Staff File Photo / The Rev. Paul McDaniel says a few words of thanks after being awarded the Jocelyn D. Wurzburg Civil Rights Legacy Award by the Tennessee Human Rights Commission during a Hamilton County Commission meeting in 2018.

Tennessee voters will get the opportunity in November to remove a clause from the state constitution forbidding members of the clergy from serving in the state legislature — 44 years after the United States Supreme Court deemed the wording unconstitutional.

Unfortunately, it will be more than a year too late for the Chattanooga minister who challenged the law to see the words erased.

The Rev. Paul McDaniel, minister of Second Missionary Baptist Church in 1978 when the court ruled, died last August.

The Tennessee state Senate unanimously approved a resolution to put the removal of the wording on the ballot in 2021, but the state House did not get around to voting on the measure until the end of its session late last month. It eventually approved the resolution, 89-1.

McDaniel did get his shot at public office, though. When Hamilton County changed its form of government the same year as the Supreme Court ruling, the minister was elected to a county commission seat. He served on that body for five terms, often being elected chair of the panel.

Until this year, he was the only candidate for an open commission seat — in that initial 1978 election — who did not draw an opponent in either the primary or general election.

The state constitution wording in question states: "Whereas ministers of the Gospel are by their profession, dedicated to God and the care of souls, and ought not to be diverted from the great duties of their functions; therefore, no minister of the Gospel, or priest of any denomination whatever, shall be eligible to a seat in either House of the Legislature."

Sen. Mark Pody, R-Lebanon, who sponsored the resolution, told this newspaper's Andy Sher last year he was unaware of the clause's history.

"That's a great question," he said, "but I don't know the back story or why they put it in originally."

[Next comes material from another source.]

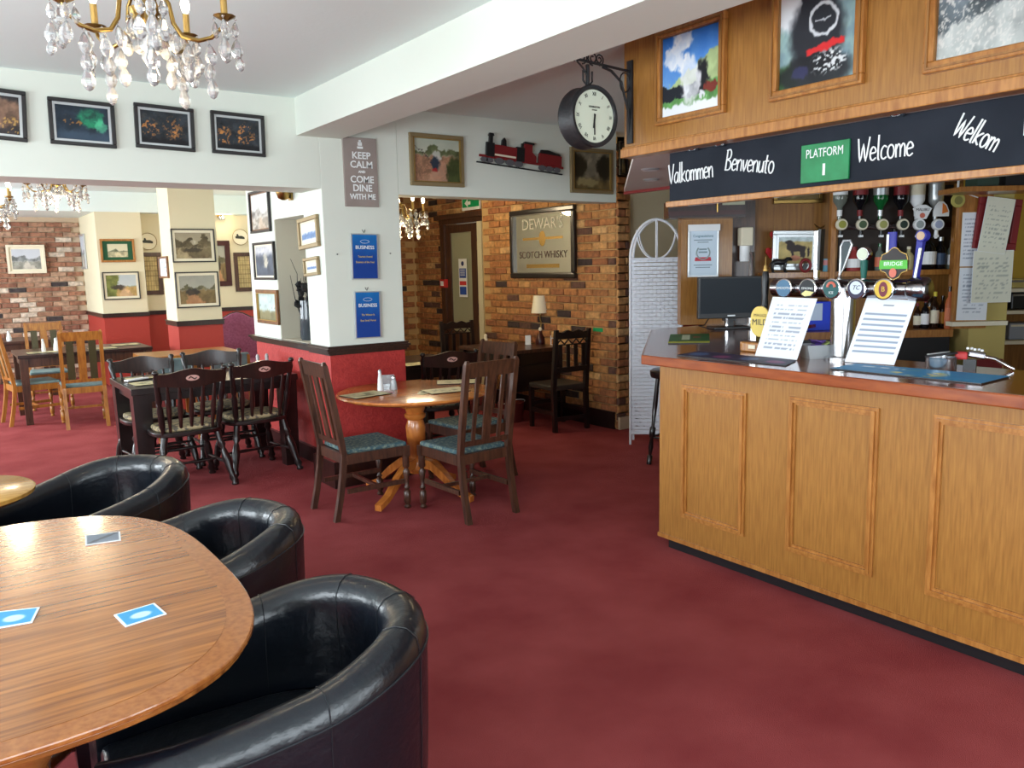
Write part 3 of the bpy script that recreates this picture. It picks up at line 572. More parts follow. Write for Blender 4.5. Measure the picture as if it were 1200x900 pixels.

The back story, in brief, is that McDaniel wanted to serve as a delegate to the 1977 constitutional convention, and the qualifications for that slot were the same as for a legislator. His opponent for the position was Chattanooga attorney Selma Cash Paty, who filed suit to disqualify him, pointing to the clause in the state constitution.

The clergyman won his case in Hamilton County Chancery Court and served on the constitutional convention, but the Tennessee Supreme Court overturned the decision. The case eventually wound its way to the federal courts, then to the U.S. Supreme Court.

The high court ruled unanimously in McDaniel's favor 8-0, but the members — with one justice out with illness — divided in their reasoning. Indeed, the eight remaining justices presented four opinions.

The ruling — except the wording left in the state constitution — all but ended the prohibition on ministers serving as legislators, and several now serve in the General Assembly.

But Pody told the Tennessee Star this year he felt the constitution should be changed to allow those with evangelical beliefs to serve.

"Our forefathers founded this nation on Christian biblical values," he said.

We hope Pody understands the Supreme Court ruling, and his own bill, for that matter, allow clergy of any stripe to serve.

The constitutional amendment voters will see in November reads: "Proposes amendment to remove Article IX, Section 1 of the Constitution of Tennessee, which provides that no minister of the gospel, or priest of any denomination whatsoever, shall be eligible to a seat in either house of the legislature."

When Tennessee adopted its original constitution in 1796, it was not the only state which felt clergy did not belong in public office. Eleven of the 13 original states had such a ban. Indeed, the Founding Fathers had debated the issue.

English philosopher John Locke, whose views greatly influenced the founders, advocated for a clergy restriction, and so did Declaration of Independence author Thomas Jefferson, who would later change his mind. James Madison, often called the Father of the Constitution, and John Witherspoon, the only clergyman to sign the Declaration of Independence, opposed it.

By the time of McDaniel's challenge, though, Tennessee was the only state with such a prohibition on office-holders.

Though it's too late for the respected longtime minister to see it, we hope Volunteer State voters — especially those in Hamilton County, where he lived for 55 years — will honor his memory by voting to strike out the wording.